**Directions:** Find every line in the records below that holds the word "this", and copy it out.

**Task data:**
★ ★ ★
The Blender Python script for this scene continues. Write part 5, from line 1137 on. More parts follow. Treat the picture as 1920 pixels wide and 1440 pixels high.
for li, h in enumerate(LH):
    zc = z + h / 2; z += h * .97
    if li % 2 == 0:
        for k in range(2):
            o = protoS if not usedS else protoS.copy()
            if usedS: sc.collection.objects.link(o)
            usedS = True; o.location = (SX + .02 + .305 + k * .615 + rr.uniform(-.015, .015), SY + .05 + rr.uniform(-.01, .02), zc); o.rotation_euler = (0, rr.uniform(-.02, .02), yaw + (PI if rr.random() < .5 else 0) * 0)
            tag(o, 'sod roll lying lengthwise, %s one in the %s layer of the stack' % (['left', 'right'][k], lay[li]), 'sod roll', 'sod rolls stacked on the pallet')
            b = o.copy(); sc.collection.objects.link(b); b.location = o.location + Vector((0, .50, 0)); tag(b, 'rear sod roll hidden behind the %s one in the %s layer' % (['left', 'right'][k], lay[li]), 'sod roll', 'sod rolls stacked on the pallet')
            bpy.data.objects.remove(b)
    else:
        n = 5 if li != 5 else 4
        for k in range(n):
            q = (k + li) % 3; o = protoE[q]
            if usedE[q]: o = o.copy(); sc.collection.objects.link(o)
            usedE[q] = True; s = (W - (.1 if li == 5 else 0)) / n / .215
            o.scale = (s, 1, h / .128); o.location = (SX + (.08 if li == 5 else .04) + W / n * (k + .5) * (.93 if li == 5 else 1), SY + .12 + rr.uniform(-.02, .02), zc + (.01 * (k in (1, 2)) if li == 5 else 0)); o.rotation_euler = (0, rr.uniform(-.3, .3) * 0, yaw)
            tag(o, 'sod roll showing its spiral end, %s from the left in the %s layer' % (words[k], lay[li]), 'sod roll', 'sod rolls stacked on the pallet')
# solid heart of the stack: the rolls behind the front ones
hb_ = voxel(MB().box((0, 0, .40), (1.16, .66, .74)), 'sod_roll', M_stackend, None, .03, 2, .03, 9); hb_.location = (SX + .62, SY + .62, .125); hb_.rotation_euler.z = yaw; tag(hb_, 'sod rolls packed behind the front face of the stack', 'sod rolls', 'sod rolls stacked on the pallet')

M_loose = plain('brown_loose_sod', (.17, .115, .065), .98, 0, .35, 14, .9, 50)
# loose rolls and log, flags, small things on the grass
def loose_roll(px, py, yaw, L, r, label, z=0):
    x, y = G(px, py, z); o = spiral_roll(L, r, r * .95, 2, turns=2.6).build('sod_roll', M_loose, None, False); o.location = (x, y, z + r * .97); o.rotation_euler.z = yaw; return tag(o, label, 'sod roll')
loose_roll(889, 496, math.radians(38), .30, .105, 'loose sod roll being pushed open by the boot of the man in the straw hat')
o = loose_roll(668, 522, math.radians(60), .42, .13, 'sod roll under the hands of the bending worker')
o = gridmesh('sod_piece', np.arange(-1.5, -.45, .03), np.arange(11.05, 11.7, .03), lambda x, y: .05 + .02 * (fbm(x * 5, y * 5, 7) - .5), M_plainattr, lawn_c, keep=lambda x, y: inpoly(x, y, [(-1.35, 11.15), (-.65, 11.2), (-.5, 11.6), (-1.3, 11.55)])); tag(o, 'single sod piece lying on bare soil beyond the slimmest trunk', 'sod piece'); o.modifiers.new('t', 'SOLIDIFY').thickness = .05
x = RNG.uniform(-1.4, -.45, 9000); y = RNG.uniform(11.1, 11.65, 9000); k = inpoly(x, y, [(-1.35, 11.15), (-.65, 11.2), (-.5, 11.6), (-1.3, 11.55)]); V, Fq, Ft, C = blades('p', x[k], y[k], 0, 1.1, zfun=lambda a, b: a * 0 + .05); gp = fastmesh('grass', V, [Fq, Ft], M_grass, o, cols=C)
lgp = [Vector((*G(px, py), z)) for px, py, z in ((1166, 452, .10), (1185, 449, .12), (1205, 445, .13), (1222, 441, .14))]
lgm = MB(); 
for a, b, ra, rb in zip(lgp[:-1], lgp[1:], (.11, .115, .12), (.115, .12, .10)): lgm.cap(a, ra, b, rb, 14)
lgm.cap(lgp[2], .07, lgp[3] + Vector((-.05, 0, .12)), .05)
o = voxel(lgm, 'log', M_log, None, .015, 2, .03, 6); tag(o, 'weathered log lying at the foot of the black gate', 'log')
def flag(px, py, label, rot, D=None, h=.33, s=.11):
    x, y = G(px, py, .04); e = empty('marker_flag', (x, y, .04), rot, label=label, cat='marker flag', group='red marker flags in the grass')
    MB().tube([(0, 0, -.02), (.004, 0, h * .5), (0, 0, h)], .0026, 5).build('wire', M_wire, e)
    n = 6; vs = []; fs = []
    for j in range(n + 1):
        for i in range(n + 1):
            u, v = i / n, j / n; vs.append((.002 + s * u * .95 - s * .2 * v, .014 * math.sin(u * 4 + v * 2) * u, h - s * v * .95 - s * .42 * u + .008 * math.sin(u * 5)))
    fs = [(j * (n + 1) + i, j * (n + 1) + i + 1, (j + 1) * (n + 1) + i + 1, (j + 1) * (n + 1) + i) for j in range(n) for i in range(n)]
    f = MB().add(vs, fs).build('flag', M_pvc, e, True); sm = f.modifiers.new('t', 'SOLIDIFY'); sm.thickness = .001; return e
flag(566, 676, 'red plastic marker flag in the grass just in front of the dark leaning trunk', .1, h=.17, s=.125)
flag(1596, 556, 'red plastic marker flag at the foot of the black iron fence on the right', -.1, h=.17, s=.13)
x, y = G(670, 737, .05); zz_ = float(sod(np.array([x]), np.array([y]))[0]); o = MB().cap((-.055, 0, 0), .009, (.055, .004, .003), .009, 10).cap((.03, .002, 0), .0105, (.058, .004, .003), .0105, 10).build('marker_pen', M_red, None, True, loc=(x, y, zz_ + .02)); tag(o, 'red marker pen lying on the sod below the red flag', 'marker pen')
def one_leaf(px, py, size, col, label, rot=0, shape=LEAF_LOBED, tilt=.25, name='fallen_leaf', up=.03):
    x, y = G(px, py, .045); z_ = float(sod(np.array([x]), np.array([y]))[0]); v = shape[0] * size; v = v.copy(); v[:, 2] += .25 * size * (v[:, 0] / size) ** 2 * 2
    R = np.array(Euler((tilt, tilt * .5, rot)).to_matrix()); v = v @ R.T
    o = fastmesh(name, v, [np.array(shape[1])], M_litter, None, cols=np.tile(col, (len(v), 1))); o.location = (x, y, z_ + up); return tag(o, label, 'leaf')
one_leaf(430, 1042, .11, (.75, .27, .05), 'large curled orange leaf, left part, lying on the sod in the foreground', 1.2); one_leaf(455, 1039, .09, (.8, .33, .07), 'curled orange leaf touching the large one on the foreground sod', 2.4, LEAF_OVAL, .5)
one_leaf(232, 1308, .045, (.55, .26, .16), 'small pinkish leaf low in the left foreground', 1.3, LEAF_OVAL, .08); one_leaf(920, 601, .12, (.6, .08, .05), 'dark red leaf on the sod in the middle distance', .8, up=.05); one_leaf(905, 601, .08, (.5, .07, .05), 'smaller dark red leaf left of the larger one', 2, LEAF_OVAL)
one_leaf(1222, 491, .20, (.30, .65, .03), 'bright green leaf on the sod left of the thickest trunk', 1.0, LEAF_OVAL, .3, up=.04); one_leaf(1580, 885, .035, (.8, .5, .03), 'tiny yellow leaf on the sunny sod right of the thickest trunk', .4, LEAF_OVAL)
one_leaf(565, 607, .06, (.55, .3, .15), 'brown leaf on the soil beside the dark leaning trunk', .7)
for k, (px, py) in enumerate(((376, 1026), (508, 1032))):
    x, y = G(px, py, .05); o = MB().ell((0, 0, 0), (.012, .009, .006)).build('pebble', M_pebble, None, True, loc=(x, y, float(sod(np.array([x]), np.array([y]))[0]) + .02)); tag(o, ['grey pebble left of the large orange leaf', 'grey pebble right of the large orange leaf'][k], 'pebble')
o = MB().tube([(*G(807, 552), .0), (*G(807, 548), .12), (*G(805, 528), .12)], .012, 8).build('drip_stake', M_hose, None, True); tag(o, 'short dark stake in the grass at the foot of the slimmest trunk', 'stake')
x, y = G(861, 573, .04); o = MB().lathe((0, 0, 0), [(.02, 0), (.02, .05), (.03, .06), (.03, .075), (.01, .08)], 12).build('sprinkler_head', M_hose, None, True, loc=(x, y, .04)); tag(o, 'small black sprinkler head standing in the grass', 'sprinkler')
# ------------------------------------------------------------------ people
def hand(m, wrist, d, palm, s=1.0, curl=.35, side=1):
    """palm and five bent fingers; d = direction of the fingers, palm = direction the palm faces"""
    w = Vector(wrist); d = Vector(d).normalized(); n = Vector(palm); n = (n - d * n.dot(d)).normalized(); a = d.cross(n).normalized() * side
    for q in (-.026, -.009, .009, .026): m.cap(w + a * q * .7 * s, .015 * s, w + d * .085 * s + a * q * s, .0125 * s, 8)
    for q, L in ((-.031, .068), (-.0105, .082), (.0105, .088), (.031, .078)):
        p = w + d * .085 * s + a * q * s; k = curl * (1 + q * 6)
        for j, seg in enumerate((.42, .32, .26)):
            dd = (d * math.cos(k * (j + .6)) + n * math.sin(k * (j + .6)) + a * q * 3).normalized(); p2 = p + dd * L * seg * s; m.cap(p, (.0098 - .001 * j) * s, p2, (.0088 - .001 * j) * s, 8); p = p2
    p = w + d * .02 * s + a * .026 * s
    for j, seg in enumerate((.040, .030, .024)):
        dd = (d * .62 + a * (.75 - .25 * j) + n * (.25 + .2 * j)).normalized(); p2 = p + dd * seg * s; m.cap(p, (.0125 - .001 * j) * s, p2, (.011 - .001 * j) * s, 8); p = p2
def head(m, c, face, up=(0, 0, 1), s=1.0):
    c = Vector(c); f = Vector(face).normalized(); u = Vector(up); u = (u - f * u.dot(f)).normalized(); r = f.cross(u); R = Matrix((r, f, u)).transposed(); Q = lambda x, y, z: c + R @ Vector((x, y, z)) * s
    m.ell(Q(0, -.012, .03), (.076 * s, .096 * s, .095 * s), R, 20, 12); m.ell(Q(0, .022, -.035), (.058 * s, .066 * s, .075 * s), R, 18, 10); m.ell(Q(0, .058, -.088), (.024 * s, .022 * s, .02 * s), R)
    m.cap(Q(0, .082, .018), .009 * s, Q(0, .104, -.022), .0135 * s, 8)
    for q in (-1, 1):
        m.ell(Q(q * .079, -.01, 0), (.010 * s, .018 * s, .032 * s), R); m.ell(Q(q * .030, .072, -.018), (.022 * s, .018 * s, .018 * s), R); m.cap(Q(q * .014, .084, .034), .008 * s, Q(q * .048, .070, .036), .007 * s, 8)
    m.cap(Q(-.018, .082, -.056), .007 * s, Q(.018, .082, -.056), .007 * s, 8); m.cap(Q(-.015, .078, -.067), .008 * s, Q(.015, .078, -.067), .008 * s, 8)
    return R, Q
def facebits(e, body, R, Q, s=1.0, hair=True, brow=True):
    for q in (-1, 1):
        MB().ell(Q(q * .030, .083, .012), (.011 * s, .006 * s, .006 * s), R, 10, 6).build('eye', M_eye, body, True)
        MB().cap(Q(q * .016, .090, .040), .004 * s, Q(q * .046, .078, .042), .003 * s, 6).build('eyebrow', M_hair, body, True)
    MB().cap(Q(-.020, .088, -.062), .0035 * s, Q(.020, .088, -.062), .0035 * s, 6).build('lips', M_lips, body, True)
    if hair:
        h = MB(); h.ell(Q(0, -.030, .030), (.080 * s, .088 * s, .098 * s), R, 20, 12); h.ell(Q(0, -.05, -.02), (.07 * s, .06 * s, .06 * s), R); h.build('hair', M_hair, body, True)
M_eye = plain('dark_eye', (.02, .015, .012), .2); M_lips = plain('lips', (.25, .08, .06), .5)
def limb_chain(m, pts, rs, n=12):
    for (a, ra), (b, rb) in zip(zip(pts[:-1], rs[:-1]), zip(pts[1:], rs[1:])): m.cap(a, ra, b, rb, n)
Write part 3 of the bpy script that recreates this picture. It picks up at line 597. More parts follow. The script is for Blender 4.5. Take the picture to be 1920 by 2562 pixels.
★ ★ ★
**Exercise result:**
The Blender Python script for this scene continues. Write part 5, from line 1137 on. More parts follow. Treat the picture as 1920 pixels wide and 1440 pixels high.
Write part 3 of the bpy script that recreates this picture. It picks up at line 597. More parts follow. The script is for Blender 4.5. Take the picture to be 1920 by 2562 pixels.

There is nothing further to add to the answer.